March Rural Colloquium

Thursday, March 28, 2019

11:30 AM1:30 PM

Indiana Memorial Union-Georgian Room
900 E. Seventh Street
Bloomington, IN 47405

Design. Build. Transform.
A Conversation with Emily Pilloton

Join the IU Center for Rural Engagement for the March rural colloquium to inspire connections between faculty work at IU and community opportunities in rural Indiana. Talk with Emily Pilloton, a nationally recognized designer, builder, educator, and founder of the nonprofit Project H Design and its sister program, Girls Garage. Using architecture and design as a vehicle for social justice, she has worked alongside youth ages 9-18 for the past decade to co-design and build public architecture projects that transform lives and communities.

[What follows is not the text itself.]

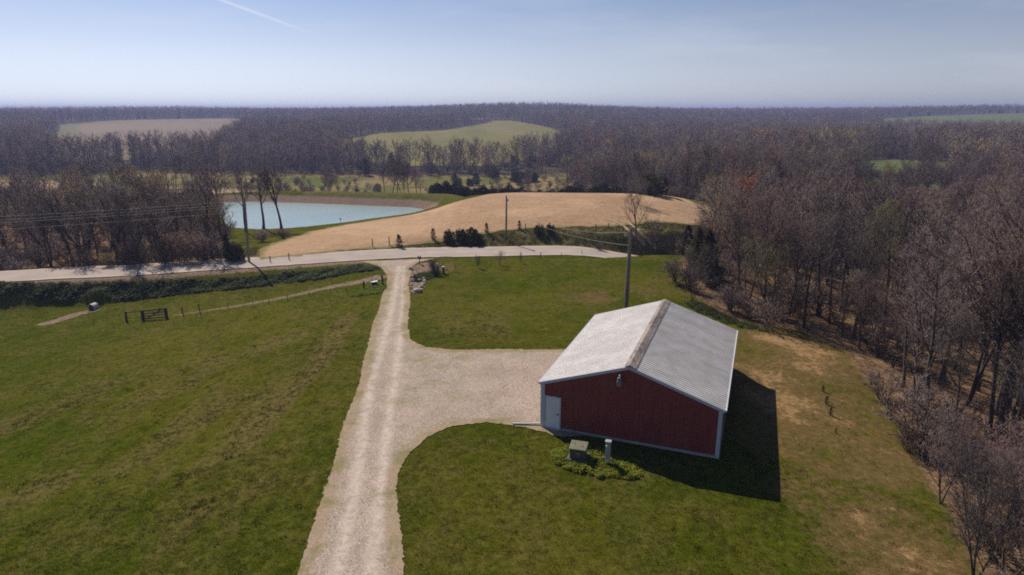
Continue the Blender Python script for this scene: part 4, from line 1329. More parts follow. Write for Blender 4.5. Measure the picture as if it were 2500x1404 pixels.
# lower trees along the wood's lawn edge
edge = np.where(AREA == 0, -poly_sd(AX, AY, np.array(WOOD_R)), 99)
hh = np.where(edge < 3.0, hh * rng.uniform(0.5, 0.95, len(AX)), hh)
dd = np.hypot(AX, AY)
ok = np.ones(len(AX), bool)
for tx, ty in tk: ok &= ~((np.hypot(AX - tx, AY - ty) < 1.3))
fw_ = math.cos(PITCH) * AY + math.sin(PITCH) * CAM_H
u_px = 1250 + F_PX * AX / fw_
v_base = 702 + F_PX * (math.cos(PITCH) * (CAM_H - zat(AX, AY)) - math.sin(PITCH) * AY) / fw_
visible = (u_px > -40) & (u_px < 2540)
score = np.where(ok & visible & (AREA < 2), hh / dd, 0)
gz_ = zat(AX, AY)
uq = 1250 + 1630 * AX / AY
low = (uq > 2100) & (uq < 2360) & (dd > 78) & (dd < 165)
hh = np.where(low, np.clip(np.minimum(hh, 16.0 - 0.099 * dd - gz_), 3.0, None), hh)
sc_ = np.where(ok & visible & (AREA < 2), hh / dd, 0); score = sc_
# the first rows hide what stands behind them: prefer trees near the open side of each wood
score *= np.where(AREA == 1, np.where(dd < 105, 1.25, 0.8), 1.0)
order = np.argsort(-score)
n_single = 300 - 28
single = np.zeros(len(AX), bool); single[order[:n_single]] = True
GROUP = ('bare trees of the wood right of the barn', 'bare trees of the roadside wood left of the pond')


def tree_label(a, e, h, d, u, v):
    size = 'low' if h < 7.5 else ('tall' if h > 11.3 else ('lanky' if h > 9.6 else 'middling'))
    if a == 0:
        col = ('above the barn ridge' if u < 1700 else 'above the barn roof' if u < 1800 else 'above the yellow soil' if u < 1920 else 'beyond the seedlings' if u < 2080
               else 'above the seedlings' if u < 2230 else 'left of the thick-trunked tree' if u < 2400 else 'at the right edge')
        row = 'lawn-side' if e < 3.5 else ('front-row' if e < 9 else ('second-row' if e < 18 else ('mid-wood' if d < 85 else 'far-back')))
        return f'{size} {row} bare tree of the right wood, {col}'
    where = 'road-side row' if d < 80 else ('second row' if d < 90 else 'far back')
    col = 'left end' if u < 110 else 'left half' if u < 240 else 'middle' if u < 370 else 'right half' if u < 470 else 'pond end'
    return f'{size} dark bare tree, {col} of the roadside wood, {where}'


LAB = {i: tree_label(AREA[i], edge[i], hh[i], dd[i], u_px[i], v_base[i]) for i in np.nonzero(single)[0]}
for lb in set(LAB.values()):
    same = sorted([i for i in LAB if LAB[i] == lb], key=lambda i: u_px[i])
    if 1 < len(same) <= 6:
        nw = ('', '', 'two', 'three', 'four', 'five', 'six')[len(same)]
        for r_, i in enumerate(same):
            LAB[i] = lb + (', leftmost of ' + nw if r_ == 0 else ', rightmost of ' + nw if r_ == len(same) - 1 else ', %s from left' % ('second', 'third', 'fourth', 'fifth')[r_ - 1])
for i in np.nonzero(single)[0]:
    a = AREA[i]
    km = NEAR[rng.integers(0, len(NEAR))] if dd[i] < 62 else (MIDL[rng.integers(0, len(MIDL))] if a == 1 else MID[rng.integers(0, len(MID))])
    mat = None
    if a == 1 and rng.uniform() < 0.22: mat = 'twig_olive'
    if a == 0 and rng.uniform() < 0.05: mat = 'twig_olive'
    plant('bare_tree', km, LAB[i], 'tree', (AX[i], AY[i], float(zat(AX[i], AY[i]))), hh[i], 12.0, rng.uniform(0, 6.28), GROUP[a], mat, rng.uniform(0.85, 1.15))


# geometry nodes that set many copies of a few meshes on points
def scatter(name, pts, variants, sel, rotz, scl, extra=None, tilt=None, kind_='stuff', nscale=None):
    col = bpy.data.collections.new(name + '_kinds')
    for j, me in enumerate(variants):
        o = bpy.data.objects.new('%s_kind_%02d' % (name, j), me)
        col.objects.link(o)
    me = bpy.data.meshes.new(name)
    pts = np.asarray(pts, np.float32)
    me.vertices.add(len(pts)); me.vertices.foreach_set('co', pts.ravel())
    a = me.attributes.new('pick', 'INT', 'POINT'); a.data.foreach_set('value', np.asarray(sel, np.int32))
    rot = np.zeros((len(pts), 3), np.float32); rot[:, 2] = rotz
    if tilt is not None: rot[:, :2] = tilt
    a = me.attributes.new('turn', 'FLOAT_VECTOR', 'POINT'); a.data.foreach_set('vector', rot.ravel())
    sc = np.repeat(np.asarray(scl, np.float32)[:, None], 3, 1) if np.ndim(scl) == 1 else np.asarray(scl, np.float32)
    a = me.attributes.new('size', 'FLOAT_VECTOR', 'POINT'); a.data.foreach_set('vector', sc.ravel())
    for k_, v_ in (extra or {}).items(): attr(me, k_, v_)
    o = link(name, me)
    ng = bpy.data.node_groups.new(name, 'GeometryNodeTree')
    ng.interface.new_socket('Geometry', in_out='INPUT', socket_type='NodeSocketGeometry')
    ng.interface.new_socket('Geometry', in_out='OUTPUT', socket_type='NodeSocketGeometry')
    N, L = ng.nodes, ng.links
    gi, go = N.new('NodeGroupInput'), N.new('NodeGroupOutput')
    ci = N.new('GeometryNodeCollectionInfo'); ci.inputs['Collection'].default_value = col
    ci.inputs['Separate Children'].default_value = True; ci.inputs['Reset Children'].default_value = True
    ip = N.new('GeometryNodeInstanceOnPoints'); ip.inputs['Pick Instance'].default_value = True
    def na(nm, ty):
        n = N.new('GeometryNodeInputNamedAttribute'); n.data_type = ty; n.inputs['Name'].default_value = nm
        return n.outputs['Attribute']
    e2r = N.new('FunctionNodeEulerToRotation')
    L.new(na('turn', 'FLOAT_VECTOR'), e2r.inputs[0])
    L.new(gi.outputs[0], ip.inputs['Points']); L.new(ci.outputs[0], ip.inputs['Instance'])
    L.new(na('pick', 'INT'), ip.inputs['Instance Index']); L.new(e2r.outputs[0], ip.inputs['Rotation']); L.new(na('size', 'FLOAT_VECTOR'), ip.inputs['Scale'])
    L.new(ip.outputs[0], go.inputs[0])
    md = o.modifiers.new('scatter', 'NODES'); md.node_group = ng
    return tag(o, kind=kind_)


def joined(arrs, mats):
    """trunk and crown arrays in one mesh with two materials"""
    v, q, t_ = stack(arrs)
    nq0, nt0 = len(arrs[0][1]), len(arrs[0][2])
    return mesh_arrays('tree', v, q, t_, smooth=False, mats=mats,
                       qmat=np.r_[np.zeros(nq0), np.ones(len(q) - nq0)], tmat=np.r_[np.zeros(nt0), np.ones(len(t_) - nt0)])


def lod_set(lod, seeds, mats_list, **kw):
    out = []
    for i, s in enumerate(seeds):
        arr = bare_tree(s, 12.0, lod, spread=(0.38, 0.46, 0.36, 0.42)[i % 4], crown0=(0.22, 0.16, 0.28, 0.20)[i % 4] + (0.08 if lod == 1 else 0), wig=0.06, **kw)
        for mm in mats_list[i % len(mats_list)]: out.append(joined(arr, [M['bark'], M[mm]]))
    return out


V1 = lod_set(1, (201, 202, 203), [('twig',), ('twig', 'twig_olive'), ('twig',)])            # 4
V2 = lod_set(2, (211, 212, 213, 214), [('twig',), ('twig', 'twig_olive'), ('twig',), ('twig', 'twig_russet')])   # 6
V3 = lod_set(3, (221, 222, 223), [('twig',), ('twig', 'twig_olive'), ('twig',)])            # 4
VC = [joined(cedar(231, 4, 2.4, 260, 0.5), [M['bark'], M['cedar']])]
allv = V1 + V2 + V3 + VC
rest = ok & ~single
xs, ys = AX[rest], AY[rest]; ds = dd[rest]; hs = hh[rest]; ar = AREA[rest]
sel = np.where(ds < 190, rng.integers(0, 4, len(xs)), np.where(ds < 800, 4 + rng.integers(0, 6, len(xs)), 10 + rng.integers(0, 4, len(xs))))
olive = np.isin(sel, (2, 6, 12)) | (sel == 9)
sel = np.where(olive & (rng.uniform(0, 1, len(xs)) < 0.55), np.where(sel == 2, 0, np.where(sel == 12, 10, 4)), sel)
ced = rng.uniform(0, 1, len(xs)) < np.where(ar == 2, 0.02, 0.012)
sel = np.where(ced, len(allv) - 1, sel)
sc = hs / 12.0
sc3 = np.c_[sc * rng.uniform(0.9, 1.25, len(xs)), sc * rng.uniform(0.9, 1.25, len(xs)), sc]
sc3[ced] *= 1.5
scatter('forest', np.c_[xs, ys, zat(xs, ys)], allv, sel, rng.uniform(0, 6.28, len(xs)), sc3)
print('forest', rest.sum(), 'single', single.sum())

# brush under and along the woods
x, y = jgrid(-150, 200, 8, 200, 2.3, rng)
eR = -poly_sd(x, y, np.array(WOOD_R)); eL = -poly_sd(x, y, np.array(WOOD_L))
pr = np.where(eR > 0.1, np.where(eR < 5, 0.62, 0.28), 0) + np.where(eL > 0.4, np.where(eL < 6, 0.55, 0.35), 0)
pr = pr * np.where((y > 40) & (y < 52) & (x > 18), 0.45, 1)
k = (rng.uniform(0, 1, len(x)) < pr) & in_view(x, y)
x, y = x[k], y[k]
BR = [joined(bare_shrub(301 + i, 2.4, 8, 0.016, 0.8), [M['bark'], M[('brush', 'twig', 'brush')[i]]]) for i in range(3)]
h_ = rng.uniform(0.5, 1.35, len(x))
kf = (np.hypot(FX, FY) < 480) & (rng.uniform(0, 1, len(FX)) < 0.8)
xf = FX[kf] + rng.uniform(-2.5, 2.5, kf.sum()); yf = FY[kf] + rng.uniform(-2.5, 2.5, kf.sum())
x = np.r_[x, xf]; y = np.r_[y, yf]; h_ = np.r_[h_, rng.uniform(0.8, 1.9, len(xf))]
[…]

The Rural Colloquium Series is supported by the IU Office of the Bicentennial.

RSVP by March 21

About Emily Pilloton

Emily Pilloton is currently a lecturer in the College of Environmental Design at the University of California Berkeley, and she is the author of two books, Design Revolution: 100 Products that Empower People, and Tell Them I Built This: Transforming Schools, Communities, and Lives With Design-Based Education. She holds a bachelor of arts in architecture from the University of California Berkeley, and a master of fine arts in architecture, interior architecture, and designed objects from the School of the Art Institute of Chicago.

Through her Project H Design and Girls Garage initiatives, Emily has built a farmers market with high school students, a playhouse with and for the daughters of abused mothers, a school library designed by its own middle school students, and microhomes for a transitional housing agency.  Her work seeks to change the authorship of our built environment and cultivate power in underestimated communities, specifically young girls, undocumented youth, and communities of color.

Her work is documented in the full-length film If You Build It, and has been featured on the TED Stage, The New York Times, The Colbert Report, and presented to the Obama Administration's Office of Science and Technology Policy at The White House.